At the very least, the organism contains water.
However, Sir Newton shouldn't have any problem with the statement. Obviously, some water must be pushed away from the swimmer, but so long as the total water pushed backward equals the sum of the mass of the swimmer plus the sum of the water carried with the swimmer.
Furthermore, once the Jellyfish is in motion, any water carried with it, like the Jellyfish, will want to continue in motion. The most low-energy state allows the water already in motion with the Jellyfish to continue moving, while water in front of the animal is pushed aside and around back.
Unless the swimmer is frictionless, their sides drag some water along with them. Yes, water must be displaced backwards, but it's not false that "some water travels with the swimmer".
10 PRINT CHR$(205.5+RND(1)); : GOTO 10
The topic of ocean mixing is a huge subject, and seems to implicate just about everything you can think of: the atmosphere, geologic activity, emergent effects from complex system dynamics, boundary layers, energy dissipation, fluid turbulence, climate change, dissolved minerals, the rotation of the earth, gravitational effects of the moon, etc., etc. It's not particularly surprising to me that the actions of marine life are a significant component as well, though it's interesting to see actual numbers claiming to demonstrate it.
10 PRINT CHR$(205.5+RND(1)); : GOTO 10
Then he must not understand fluid dynamics. When moving through a fluid, the fluid closest to the object moving moves very little or even not at all, implying that some gets dragged forward.
Of course, a bunch gets flung back as well, which is what I assume you meant.
"Temporary vortices aside, I think that Sir Isaac Newton might take issue with this statement."
Well yes if you put the vorticies (turbulance) to one side you have probaly eleminated the mode of travel for the water. Customary car analogy: If I take the wheels of my car it will no longer roll down hill.

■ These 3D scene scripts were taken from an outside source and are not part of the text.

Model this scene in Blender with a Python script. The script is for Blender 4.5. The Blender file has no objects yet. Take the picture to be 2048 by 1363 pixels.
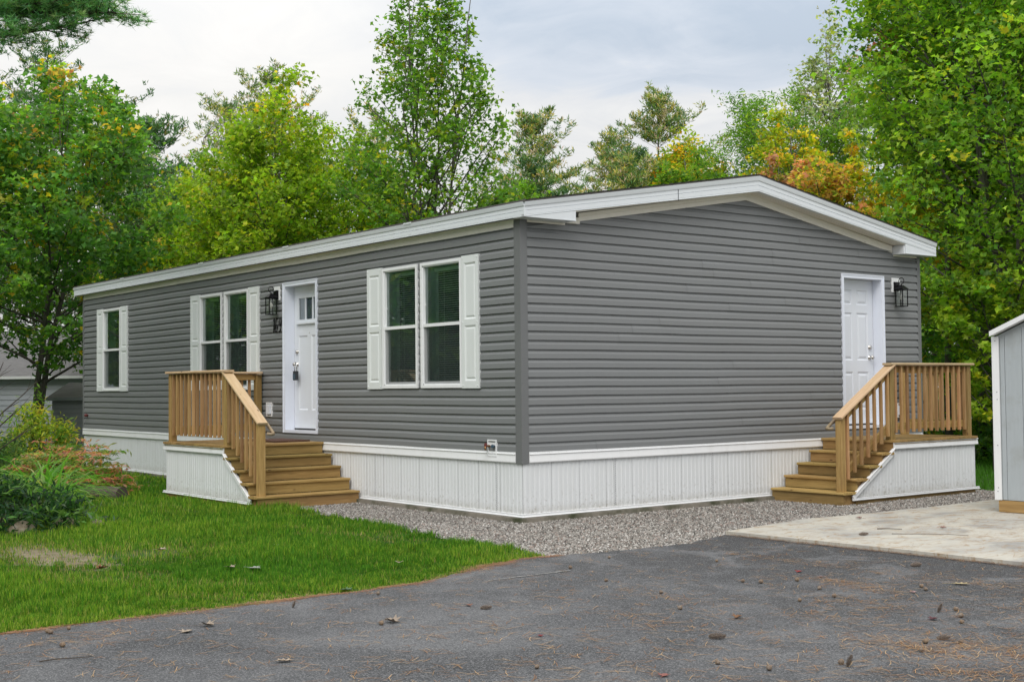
import bpy, math, random
import numpy as np
from mathutils import Vector, Matrix
R = math.radians
rng = np.random.default_rng(7)
random.seed(7)
scene = bpy.context.scene
COL = scene.collection

# ------------------------------------------------------------------ camera
cam = bpy.data.cameras.new('camera'); cam_o = bpy.data.objects.new('camera', cam); COL.objects.link(cam_o)
yaw, pitch, roll = -0.9115, 0.0353, -0.0099
F = Vector((math.sin(yaw)*math.cos(pitch), math.cos(yaw)*math.cos(pitch), math.sin(pitch)))
Rt = Vector((math.cos(yaw), -math.sin(yaw), 0)); U = Rt.cross(F)
R2 = Rt*math.cos(roll) + U*math.sin(roll); U2 = -Rt*math.sin(roll) + U*math.cos(roll)
cam_o.matrix_world = Matrix(((R2.x, U2.x, -F.x, 10.9987), (R2.y, U2.y, -F.y, -8.6524), (R2.z, U2.z, -F.z, 1.4113), (0, 0, 0, 1)))
cam.sensor_width = 36; cam.lens = 36*2583.69/2048
cam.clip_start = .1; cam.clip_end = 2000
scene.camera = cam_o

# ------------------------------------------------------------------ light
SUN_AZ, SUN_EL = math.atan2(-.75, .62), R(48)      # direction towards the sun (x, y) and its height
world = bpy.data.worlds.new('World'); scene.world = world; world.use_nodes = True
nt = world.node_tree; nt.nodes.clear()
def N(nt, t, **k):
    n = nt.nodes.new(t)
    for a, b in k.items():
        if hasattr(n, a): setattr(n, a, b)
    return n
def setin(n, d):
    for a, b in d.items(): n.inputs[a].default_value = b
    return n
out = N(nt, 'ShaderNodeOutputWorld')
sky = N(nt, 'ShaderNodeTexSky', sky_type='NISHITA', sun_disc=False)
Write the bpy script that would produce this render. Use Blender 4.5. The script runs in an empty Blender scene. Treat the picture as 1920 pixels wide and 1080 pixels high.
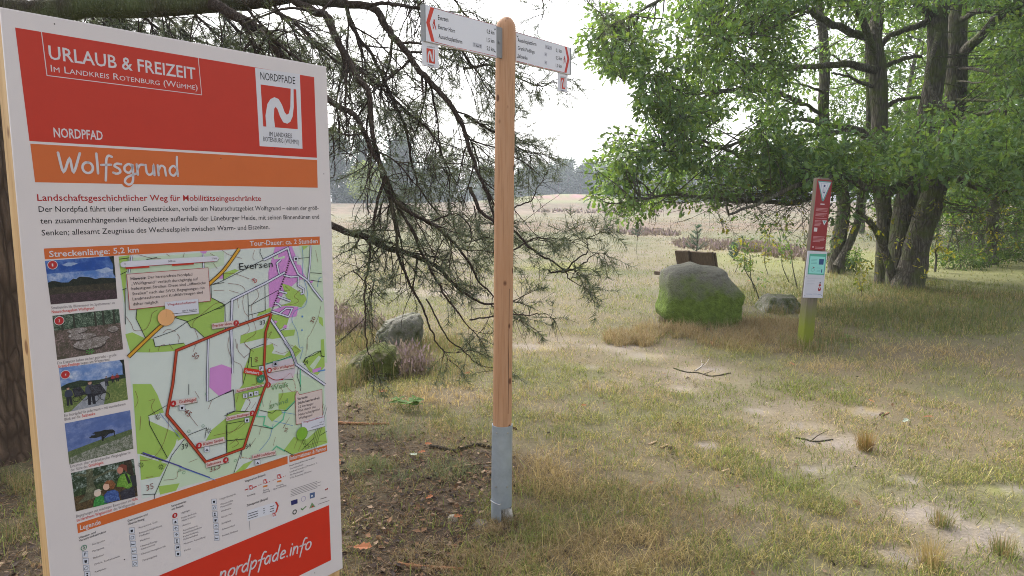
import bpy, math, random
import numpy as np
from mathutils import Vector, Matrix
from mathutils.geometry import tessellate_polygon
rad = math.radians
SC = bpy.context.scene
COL = SC.collection
random.seed(7)
RNG = np.random.default_rng(11)

# ------------------------------------------------------------------ camera
CAM_H, PITCH, FOC = 1.6, 7.2, 1290.0            # metres, degrees down, focal length in 1920-wide pixels
cam_d = bpy.data.cameras.new('camera'); cam = bpy.data.objects.new('camera', cam_d); COL.objects.link(cam)
cam_d.sensor_width = 36.0; cam_d.lens = 36.0 * FOC / 1920.0
cam_d.clip_start = 0.05; cam_d.clip_end = 3000.0
cam.location = (0, 0, CAM_H); cam.rotation_euler = (rad(90 - PITCH), 0, 0)
SC.camera = cam

# ------------------------------------------------------------------ sky, sun, exposure
SUN_EL, SUN_AZ = 48.0, -28.0                     # degrees; azimuth from straight ahead, clockwise
w = bpy.data.worlds.new('World'); SC.world = w; w.use_nodes = True
nt = w.node_tree; nt.nodes.clear()
sky = nt.nodes.new('ShaderNodeTexSky'); sky.sky_type = 'NISHITA'; sky.sun_disc = False
sky.sun_elevation = rad(SUN_EL); sky.sun_rotation = rad(SUN_AZ)
sky.air_density = 1.2; sky.dust_density = 5.0; sky.ozone_density = 0.6
hs = nt.nodes.new('ShaderNodeHueSaturation'); hs.inputs['Saturation'].default_value = 0.24
bg = nt.nodes.new('ShaderNodeBackground'); bg.inputs['Strength'].default_value = 0.15
wo = nt.nodes.new('ShaderNodeOutputWorld')
nt.links.new(sky.outputs[0], hs.inputs['Color']); nt.links.new(hs.outputs[0], bg.inputs['Color'])
nt.links.new(bg.outputs[0], wo.inputs['Surface'])
sd = bpy.data.lights.new('sun', 'SUN'); sun = bpy.data.objects.new('sun', sd); COL.objects.link(sun)
sd.energy = 1.5; sd.angle = rad(24); sd.color = (1.0, 0.965, 0.91)
_el, _az = rad(SUN_EL), rad(SUN_AZ)
SUNV = Vector((math.sin(_az) * math.cos(_el), math.cos(_az) * math.cos(_el), math.sin(_el)))
sun.rotation_euler = SUNV.to_track_quat('Z', 'Y').to_euler(); sun.location = (0, 0, 30)
SC.view_settings.view_transform = 'Standard'; SC.view_settings.look = 'None'
SC.view_settings.exposure = 1.44; SC.view_settings.gamma = 1.0
SC.render.engine = 'CYCLES'
SC.cycles.use_denoising = True; SC.cycles.denoiser = 'OPENIMAGEDENOISE'; SC.cycles.denoising_input_passes = 'RGB_ALBEDO_NORMAL'; SC.cycles.denoising_prefilter = 'NONE'; SC.cycles.filter_width = 1.0
SC.cycles.max_bounces = 6; SC.cycles.diffuse_bounces = 3; SC.cycles.transmission_bounces = 3
SC.cycles.transparent_max_bounces = 4; SC.cycles.volume_bounces = 0

# ------------------------------------------------------------------ helpers
_p = rad(PITCH)
cF = np.array([0, math.cos(_p), -math.sin(_p)]); cU = np.array([0, math.sin(_p), math.cos(_p)]); cR = np.array([1.0, 0, 0])
cC = np.array([0, 0, CAM_H])
def ray(x, y): return cF + (x - 960) / FOC * cR + (540 - y) / FOC * cU
def P(x, y, Y): d = ray(x, y); return cC + d * (Y / d[1])            # a place at distance Y ahead
def S(r, g, b): return tuple(((c / 255 + .055) / 1.055) ** 2.4 if c > 10 else c / 255 / 12.92 for c in (r, g, b))
def A(r, g, b, k=1.3): return tuple(min(.86, c * k * .64) for c in S(r, g, b))
def sst(a, b, x): t = np.clip((x - a) / (b - a), 0, 1); return t * t * (3 - 2 * t)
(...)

And did you exchange a walk on part in the war for a lead role in a cage? - Pink Floyd.
I mean, I know headlines can't convey everything, but it seems a few leaps have been made...
Not a physicist but a physician. This makes sense - since it's roughly same way blood moves in blood vessels. Flow along the wall of the blood vessel is minimal. The greatest flow is in the center of the vessel, with diminishing flow the closer you get to the wall. That's why flow increases dramatically in larger blood vessels (it's a function of the fourth power of the radius - called the LaPoiseuille equation).
Again I'm no physicist, but I assume that if you have something pushing a fluid through a medium, you could define two boundaries that are not movable - the solid thing doing the pushing, and looking further and further out eventually you reach a "column" of water where the force does not get transmitted and is thus also static. Although it would be hard to get laminar flow in this scenario, it's not hard to imagine the greatest flow being generated where the greatest pressure change is - ie somewhere in the middle of the area described. The pressure change (and thus the flow) will be minimal where the static "walls" are, be they "real" (as in a solid fin, or an arm) or "not real" as in a non moving column of water.
Seven puppies were harmed during the making of this post.
Ships don't travel in convoys due to the motion of water particles.
Ships in convoys are too far apart to affect each other much, unlike a crowded sail ship race.
Ships travel in convoys due to the motion of torpedo particles.